O problema de Picasso é estar dividido como os outros. Sua mulher apenas desconfia que ele seja um trapaceiro. Quando aparece com o bolo de dinheiro fruto de um crime, ela solta um olhar de dúvida. Com pouco, Masina extrai muito.

Começa com o crime contra duas senhoras em uma região afastada, local em que persistem a religiosidade, a inocência e o desejo de enriquecer. Fellini explora a ideia de que nem todos são santos: a cobiça sobrevive por todos os lados, o que talvez alivie o pecado dos trapaceiros. Todos partilham os mesmos desejos.
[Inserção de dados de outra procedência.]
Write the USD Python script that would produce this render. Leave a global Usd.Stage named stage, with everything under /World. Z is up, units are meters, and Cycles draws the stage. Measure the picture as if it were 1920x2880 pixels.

Ao oferecer aos camponeses um tesouro, os bandidos também anunciam a necessidade de pagar por algumas orações a um morto enterrado no local, cuja ossada faz companhia ao ouro e às joias do velho caixote. O golpe está pronto.

A certa altura, na última ação de grupo, Augusto sente-se tocado pela presença de uma menina com paralisia, de muletas. Não diz muito, ou nada, mas o público entende o que quer dizer. Talvez não deseje ir em frente, aplicar o golpe, faturar com crentes e miseráveis. Sua natureza, como a da personagem de Humphrey Bogart em O Tesouro de Sierra Madre, é mais forte. Ele termina na miséria, rumo ao ouro e à morte. Sozinho, à espera da salvação.